GIVEN INSTRUCTION:
Lines holding the string "scene" are the ones to copy; find them all in the data.

=-=-=

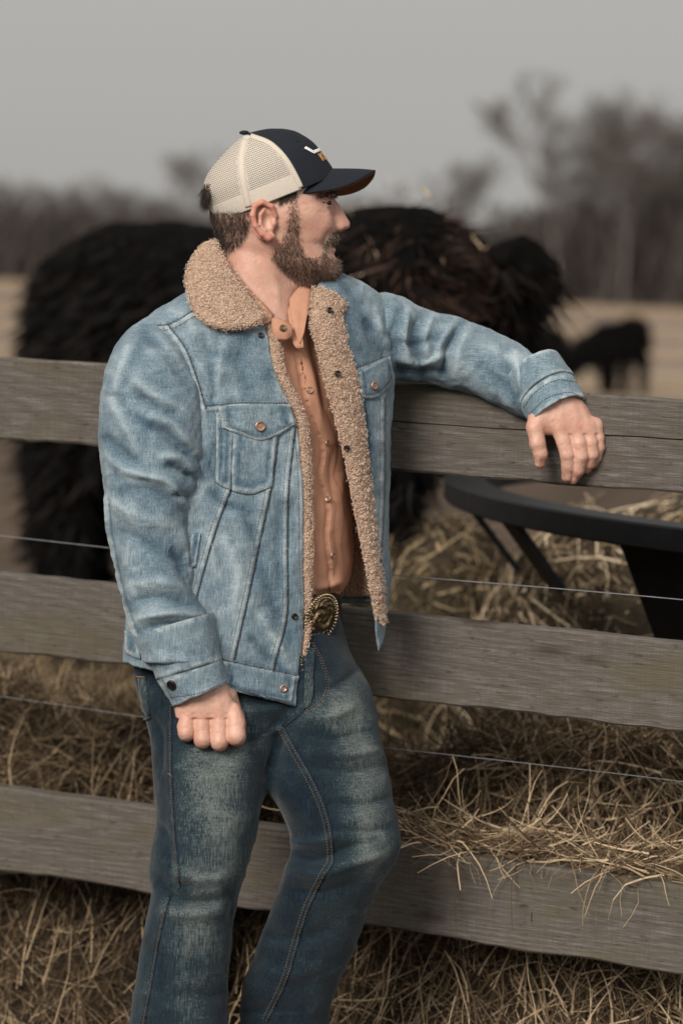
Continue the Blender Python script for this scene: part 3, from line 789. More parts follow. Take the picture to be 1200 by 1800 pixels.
# ---------------------------------------------------------------- head, neck
g = Grid((352, 296, -112), (632, 610, 104), 1.95); sy = (WC,)
f = slab(g, crv((290, 376), (330, 371), (370, 371), (390, 375), (410, 383), (430, 402), (450, 442), (470, 482), (490, 518), (510, 535)),
         crv((290, 572), (320, 584), (345, 584), (356, 579), (372, 581), (390, 584), (405, 587), (418, 588), (430, 583), (445, 584), (458, 588), (472, 589), (484, 583), (496, 568), (510, 550)), WC,
         crv((290, 72), (330, 77), (360, 77), (390, 75), (410, 70), (430, 65), (450, 58), (470, 50), (490, 36), (510, 20)), 2.35, 0, None, 503)
f = smin(f, chain(g, [(446, 430, WC, 58), (450, 480, WC, 59), (460, 600, WC, 74)], 10), 16)
f = smin(f, chain(g, [(540, 478, WC, 22), (490, 505, WC, 26), (480, 560, WC, 40)], 10), 22)
f = smin(f, ell(g, (550, 390, 38), (32, 26, 20), sy), 20)                        # cheeks lifted by the smile
f = smin(f, ell(g, (518, 374, 54), (34, 18, 16), sy), 22)                        # cheekbone
f = smin(f, ell(g, (572, 472, 0), (23, 24, 30), sy), 12)                         # chin
f = smin(f, ell(g, (579, 343, 22), (10, 6, 19), sy), 7)                          # brow
f = smin(f, ell(g, (579, 416, 0), (12, 12, 25), sy), 6)                          # upper lip
f = smin(f, ell(g, (578, 440, 0), (12, 6.5, 22), sy), 4)                         # lower lip
f = smax(f, -ell(g, (586, 358, 31), (11, 8, 13), sy), 7)                         # eye socket
tip = crv((340, 586), (348, 588), (356, 593), (366, 600), (378, 607), (386, 612), (392, 615), (397, 615), (402, 611), (407, 600), (411, 588))
nw = crv((340, 8), (352, 7.5), (366, 9), (380, 11), (390, 14), (398, 17), (404, 17), (411, 8))
f = smin(f, slab(g, 566., tip, WC, nw, 2.0, 0, 340, 409), 5)
f = smin(f, ell(g, (595, 398, 12), (10, 8.5, 7.5), sy), 4)
f = smax(f, -ell(g, (602, 406.5, 7), (6, 3.2, 3.8), sy), 2)
f = smax(f, -ell(g, (589, 429.5, 0), (17, 2.6, 23), sy), 2)                      # parted lips
lid = ell(g, (569, 357, 31), (14.2, 11.5, 13.6), sy)
slit = np.maximum(np.abs(g.v-357.3-(575-g.u)*.06)-1.3, 559-g.u)
lid = np.maximum(lid, -slit)
f = smin(f, lid, 3)
f = smax(f, -np.maximum(ell(g, (571, 357, 32), (14.6, 1.6, 13), sy), 559-g.u), 1.5)
# ears
ear = ell(g, (463, 388, 79), (21, 34, 6), sy)
ear = smin(ear, chain(g, [(484, 380, 80, 4.5), (477, 363, 85, 5), (461, 355, 89, 5), (448, 362, 92, 5.2), (444, 378, 93, 5.2), (449, 397, 91, 5), (460, 411, 88, 5), (472, 418, 84, 6.5), (478, 416, 80, 6)], 3, sym=sy), 3)
ear = smin(ear, chain(g, [(464, 368, 84, 3.5), (457, 378, 86, 3.8), (458, 392, 86, 3.8), (466, 404, 84, 4)], 3, sym=sy), 3)
ear = smax(ear, -ell(g, (470, 388, 87), (9, 14, 8.5), sy), 3)
ear = smax(ear, -ell(g, (452, 380, 90), (2.6, 16, 3.5), sy), 2)
ear = smin(ear, ell(g, (482, 392, 78), (5, 8, 8), sy), 4)
f = smin(f, ear, 3)
HV, HQ = nets(f, g); HV = relax(HV, HQ, 1, .35)
N = normals(HV, HQ)
for pl, wd, am in (([(583, 402), (574, 414), (568, 430), (566, 440)], 3.5, -2.2), ([(548, 362), (538, 359), (527, 358)], 1.8, -1.0), ([(549, 366), (541, 368), (532, 372)], 1.8, -.9),
                   ([(556, 370), (566, 374), (577, 372)], 2.2, -1.0), ([(560, 349), (570, 348), (581, 351)], 2., -1.2), ([(395, 462), (430, 500), (470, 545)], 5, 1.8), ([(400, 480), (440, 530)], 5, -1.5), ([(455, 450), (485, 500), (490, 550)], 8, 2.)):
    stroke(HV, N, pl, wd, am)
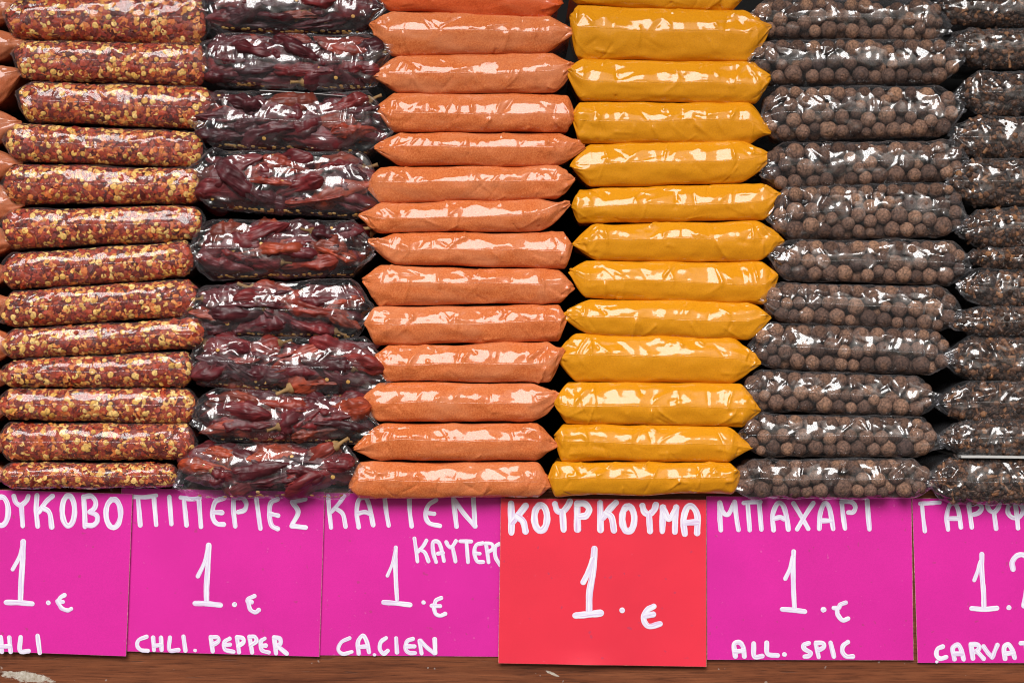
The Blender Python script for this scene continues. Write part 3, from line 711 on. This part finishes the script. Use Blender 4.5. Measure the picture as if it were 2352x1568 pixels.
for si, sg in enumerate(SIGNS):
    yb = sg['y']
    cs = [pt(x, y, yb) for x, y in sg['c']]
    ox = sum(c[0] for c in cs) / 4; oz = min(c[1] for c in cs)
    o = empty('price_card', (ox * S, yb * S, oz * S), sg['lab'], 'price sign', 'hand painted price cards on the front board')
    # card: slightly bowed sheet with thickness
    nu, nv = 24, 20; th = 2.2
    U, V = np.meshgrid(np.linspace(0, 1, nu), np.linspace(0, 1, nv))
    tl, tr, br, bl = [np.array(c) for c in cs]
    Pq = ((1 - U) * (1 - V))[..., None] * tl + (U * (1 - V))[..., None] * tr + (U * V)[..., None] * br + ((1 - U) * V)[..., None] * bl
    bow = perlin(U * 1.6 + si, V * 1.4, 4) * .9
    if sg['m'] == 'red': bow = bow - 4.0 * np.exp(-((U - .42) / .10) ** 2 - ((1 - V) / .035) ** 2)
    def card_pts(off): return np.stack([Pq[..., 0] - ox, bow + off, Pq[..., 1] - oz], -1).reshape(-1, 3) * S
    f = grid_faces(nv, nu)
    obj('card_face', mesh_np('card_face', card_pts(0), f[:, ::-1], True, M[sg['m']]), o)
    # rim and back in raw board
    ring = np.concatenate([np.arange(nu), (np.arange(1, nv)) * nu + nu - 1, (nv - 1) * nu + np.arange(nu - 2, -1, -1), np.arange(nv - 2, 0, -1) * nu])
    fr, bk = card_pts(0)[ring], card_pts(th)[ring]
    ce = np.array([fr[:, 0].mean(), 0, fr[:, 2].mean()])
    chip = 1 + np.abs(rs0.randn(len(ring))) * .0006
    fr2 = ce + (fr - ce) * np.array([1.0018, 1, 1.0018]) * chip[:, None]; fr2[:, 1] = fr[:, 1] + .35 * S
    bk2 = ce + (bk - ce) * np.array([1.0018, 1, 1.0018]); bk2[:, 1] = bk[:, 1]
    n = len(ring); i = np.arange(n); j = (i + 1) % n
    ev = np.concatenate([fr, fr2, bk2]); ef = np.concatenate([np.stack([i, i + n, j + n, j], -1), np.stack([i + n, i + 2 * n, j + 2 * n, j + n], -1)])
    obj('card_edge', mesh_np('card_edge', ev, ef, False, M['card_edge']), o)
    for gi, (Z, w, strokes) in enumerate(sg['g']):
        k = .31739 if Z in (Z1, Z2) else .3043
        vv, ff, uu = [], [], []; off = 0
        for ki, st in enumerate(strokes):
            P2 = [pt(*Z(x, y), yb) for x, y in st]
            # stays on the card: painted relief a twentieth of a millimetre high
            g_, uv = stroke_geo(P2, w * k * .95, -.25 - .22 * ki - .03 * gi, rs0)
            u_ = (g_[..., 0] - tl[0]) / (tr[0] - tl[0]); v_ = (tl[1] - g_[..., 2]) / (tl[1] - bl[1])
            b_ = perlin(u_ * 1.6 + si, v_ * 1.4, 4) * .9
            if sg['m'] == 'red': b_ = b_ - 4.0 * np.exp(-((u_ - .42) / .10) ** 2 - ((1 - v_) / .035) ** 2)
            g_[..., 1] += b_; g_[..., 0] -= ox; g_[..., 2] -= oz
            nr, nc = g_.shape[:2]
            vv.append(g_.reshape(-1, 3) * S); uu.append(uv.reshape(-1, 2)); ff.append(grid_faces(nr, nc, off)); off += nr * nc
        obj('painted_letter', mesh_np('painted_letter', np.concatenate(vv), np.concatenate(ff), False, M['paint'], np.concatenate(uu)), o)

# ------------------------------------------------------------------ the bags, measured: left tip, right tip, top and bottom edges at left and right
A_ = [(0, 28, 478, 66, 4, -22, 88, 108), (21, 118, 482, 150, 93, 101, 183, 198), (31, 213, 494, 231, 186, 202, 278, 300), (1, 316, 472, 344, 284, 304, 370, 386),
      (4, 424, 470, 440, 376, 388, 470, 467), (0, 512, 470, 502, 480, 471, 574, 550), (0, 625, 450, 600, 584, 552, 667, 635), (0, 739, 457, 672, 670, 639, 755, 725),
      (2, 790, 475, 767, 757, 729, 826, 800), (0, 866, 450, 850, 829, 804, 888, 888), (-6, 930, 455, 928, 893, 892, 962, 973), (-4, 1008, 452, 1018, 970, 974, 1057, 1055), (0, 1096, 412, 1100, 1061, 1064, 1123, 1118)]
B_ = [(446, 10, 884, 12, -52, -58, 72, 80), (447, 118, 897, 114, 77, 80, 199, 208), (432, 270, 900, 295, 209, 212, 338, 356), (426, 392, 881, 468, 343, 352, 478, 504),
      (430, 574, 858, 578, 502, 508, 641, 634), (416, 735, 856, 712, 662, 636, 769, 778), (418, 846, 893, 866, 776, 776, 880, 926), (440, 962, 870, 990, 888, 916, 1010, 1022), (393, 1116, 836, 1083, 1022, 1018, 1145, 1143)]
C_ = [(866, -8, 1294, 2, -48, -44, 24, 42), (846, 53, 1322, 72, 23, 38, 128, 120), (851, 172, 1320, 149, 126, 121, 216, 211), (862, 248, 1322, 266, 212, 218, 302, 303),
      (858, 339, 1345, 334, 305, 305, 379, 381), (841, 424, 1322, 410, 383, 382, 467, 457), (821, 493, 1311, 466, 468, 455, 536, 528), (843, 553, 1315, 562, 536, 533, 606, 617),
      (831, 644, 1319, 658, 609, 620, 702, 695), (835, 745, 1302, 731, 706, 700, 793, 783), (860, 815, 1297, 802, 796, 784, 873, 877), (820, 932, 1290, 907, 879, 881, 967, 968), (810, 1032, 1281, 1021, 973, 974, 1058, 1057), (800, 1118, 1267, 1116, 1062, 1063, 1146, 1142)]
Y_ = [(1300, -12, 1712, -8, -62, -60, 9, 31), (1309, 36, 1775, 58, 10, 26, 134, 142), (1300, 160, 1773, 176, 133, 141, 231, 237), (1315, 267, 1774, 303, 234, 234, 329, 332),
      (1309, 379, 1778, 355, 331, 321, 429, 419), (1312, 475, 1798, 444, 434, 418, 512, 504), (1314, 560, 1805, 552, 515, 506, 599, 602), (1308, 622, 1790, 633, 600, 602, 682, 701),
      (1288, 723, 1774, 727, 685, 696, 766, 783), (1275, 817, 1751, 834, 765, 774, 876, 881), (1272, 925, 1751, 942, 878, 882, 972, 980), (1276, 1004, 1732, 1030, 973, 981, 1058, 1061), (1260, 1100, 1704, 1086, 1061, 1063, 1140, 1131)]
S_ = [(1722, 31, 2188, 62, -2, -4, 84, 98), (1719, 137, 2222, 128, 90, 90, 193, 192), (1745, 270, 2220, 246, 197, 198, 324, 313), (1748, 395, 2230, 362, 328, 322, 441, 412),
      (1765, 498, 2229, 503, 430, 416, 553, 542), (1767, 585, 2237, 612, 550, 552, 644, 655), (1749, 685, 2216, 718, 647, 658, 738, 765), (1724, 799, 2200, 822, 738, 758, 846, 862),
      (1702, 899, 2160, 921, 848, 864, 942, 958), (1701, 1000, 2171, 1021, 948, 960, 1047, 1049), (1681, 1115, 2156, 1104, 1055, 1053, 1146, 1143)]
G_ = [(2153, 10, -30, 62), (2174, 101, 64, 156), (2196, 216, 163, 265), (2185, 315, 268, 364), (2176, 414, 364, 473), (2200, 526, 478, 569), (2216, 585, 567, 617), (2200, 655, 619, 706),
      (2183, 742, 703, 771), (2173, 830, 768, 878), (2158, 928, 876, 972), (2158, 1010, 964, 1046), (2129, 1104, 1050, 1158)]
L_ = [(50, 10, -30, 56), (51, 92, 60, 140), (46, 160, 143, 243), (42, 278, 246, 334), (44, 372, 337, 418), (50, 468, 421, 508), (36, 555, 512, 592), (28, 622, 596, 664), (30, 692, 668, 748), (38, 790, 752, 836), (24, 866, 840, 900), (18, 940, 904, 980), (20, 1020, 984, 1056), (16, 1090, 1060, 1124)]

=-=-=

RESPONSE TO THE EXERCISE:
Continue the Blender Python script for this scene: part 3, from line 789. More parts follow. Take the picture to be 1200 by 1800 pixels.
The Blender Python script for this scene continues. Write part 3, from line 711 on. This part finishes the script. Use Blender 4.5. Measure the picture as if it were 2352x1568 pixels.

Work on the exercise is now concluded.